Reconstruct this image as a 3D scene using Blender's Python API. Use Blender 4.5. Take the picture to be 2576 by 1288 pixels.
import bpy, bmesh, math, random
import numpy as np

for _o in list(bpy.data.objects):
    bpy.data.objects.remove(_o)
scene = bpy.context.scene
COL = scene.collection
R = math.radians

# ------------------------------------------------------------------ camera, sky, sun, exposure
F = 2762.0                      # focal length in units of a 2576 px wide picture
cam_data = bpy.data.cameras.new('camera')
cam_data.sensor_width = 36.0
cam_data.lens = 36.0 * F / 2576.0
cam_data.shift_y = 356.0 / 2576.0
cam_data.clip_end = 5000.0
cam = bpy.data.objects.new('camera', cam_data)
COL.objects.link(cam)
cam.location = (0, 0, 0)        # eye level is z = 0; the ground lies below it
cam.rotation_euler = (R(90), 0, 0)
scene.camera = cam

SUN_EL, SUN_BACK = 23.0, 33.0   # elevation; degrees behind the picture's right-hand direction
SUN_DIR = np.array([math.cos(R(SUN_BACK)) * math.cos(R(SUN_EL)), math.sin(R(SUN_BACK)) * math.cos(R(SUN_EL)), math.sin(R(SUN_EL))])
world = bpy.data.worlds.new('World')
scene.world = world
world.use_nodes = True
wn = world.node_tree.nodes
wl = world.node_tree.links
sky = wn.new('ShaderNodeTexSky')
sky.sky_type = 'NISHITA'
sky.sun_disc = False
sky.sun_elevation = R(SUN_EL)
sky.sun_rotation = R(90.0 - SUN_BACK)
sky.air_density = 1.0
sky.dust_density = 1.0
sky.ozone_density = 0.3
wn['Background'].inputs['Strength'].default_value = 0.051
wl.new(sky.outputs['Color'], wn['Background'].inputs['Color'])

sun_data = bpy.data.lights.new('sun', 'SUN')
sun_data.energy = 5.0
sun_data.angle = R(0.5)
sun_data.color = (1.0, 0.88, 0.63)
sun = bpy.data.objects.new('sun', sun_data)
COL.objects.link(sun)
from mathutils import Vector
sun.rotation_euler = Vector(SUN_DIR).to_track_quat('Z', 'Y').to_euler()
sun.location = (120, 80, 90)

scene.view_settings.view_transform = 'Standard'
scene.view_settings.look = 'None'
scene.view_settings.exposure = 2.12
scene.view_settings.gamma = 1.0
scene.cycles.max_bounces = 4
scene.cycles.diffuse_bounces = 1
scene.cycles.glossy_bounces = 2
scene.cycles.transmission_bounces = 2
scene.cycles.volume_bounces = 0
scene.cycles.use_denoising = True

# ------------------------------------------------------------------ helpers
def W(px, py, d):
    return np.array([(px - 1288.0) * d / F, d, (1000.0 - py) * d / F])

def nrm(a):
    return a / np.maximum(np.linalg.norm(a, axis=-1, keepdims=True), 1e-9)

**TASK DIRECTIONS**
Using the data above, return each line exactly as written.

**RESULT BELOW**
Reconstruct this image as a 3D scene using Blender's Python API. Use Blender 4.5. Take the picture to be 2576 by 1288 pixels.
import bpy, bmesh, math, random
import numpy as np

for _o in list(bpy.data.objects):
    bpy.data.objects.remove(_o)
scene = bpy.context.scene
COL = scene.collection
R = math.radians

# ------------------------------------------------------------------ camera, sky, sun, exposure
F = 2762.0                      # focal length in units of a 2576 px wide picture
cam_data = bpy.data.cameras.new('camera')
cam_data.sensor_width = 36.0
cam_data.lens = 36.0 * F / 2576.0
cam_data.shift_y = 356.0 / 2576.0
cam_data.clip_end = 5000.0
cam = bpy.data.objects.new('camera', cam_data)
COL.objects.link(cam)
cam.location = (0, 0, 0)        # eye level is z = 0; the ground lies below it
cam.rotation_euler = (R(90), 0, 0)
scene.camera = cam

SUN_EL, SUN_BACK = 23.0, 33.0   # elevation; degrees behind the picture's right-hand direction
SUN_DIR = np.array([math.cos(R(SUN_BACK)) * math.cos(R(SUN_EL)), math.sin(R(SUN_BACK)) * math.cos(R(SUN_EL)), math.sin(R(SUN_EL))])
world = bpy.data.worlds.new('World')
scene.world = world
world.use_nodes = True
wn = world.node_tree.nodes
wl = world.node_tree.links
sky = wn.new('ShaderNodeTexSky')
sky.sky_type = 'NISHITA'
sky.sun_disc = False
sky.sun_elevation = R(SUN_EL)
sky.sun_rotation = R(90.0 - SUN_BACK)
sky.air_density = 1.0
sky.dust_density = 1.0
sky.ozone_density = 0.3
wn['Background'].inputs['Strength'].default_value = 0.051
wl.new(sky.outputs['Color'], wn['Background'].inputs['Color'])

sun_data = bpy.data.lights.new('sun', 'SUN')
sun_data.energy = 5.0
sun_data.angle = R(0.5)
sun_data.color = (1.0, 0.88, 0.63)
sun = bpy.data.objects.new('sun', sun_data)
COL.objects.link(sun)
from mathutils import Vector
sun.rotation_euler = Vector(SUN_DIR).to_track_quat('Z', 'Y').to_euler()
sun.location = (120, 80, 90)

scene.view_settings.view_transform = 'Standard'
scene.view_settings.look = 'None'
scene.view_settings.exposure = 2.12
scene.view_settings.gamma = 1.0
scene.cycles.max_bounces = 4
scene.cycles.diffuse_bounces = 1
scene.cycles.glossy_bounces = 2
scene.cycles.transmission_bounces = 2
scene.cycles.volume_bounces = 0
scene.cycles.use_denoising = True

# ------------------------------------------------------------------ helpers
def W(px, py, d):
    return np.array([(px - 1288.0) * d / F, d, (1000.0 - py) * d / F])

def nrm(a):
    return a / np.maximum(np.linalg.norm(a, axis=-1, keepdims=True), 1e-9)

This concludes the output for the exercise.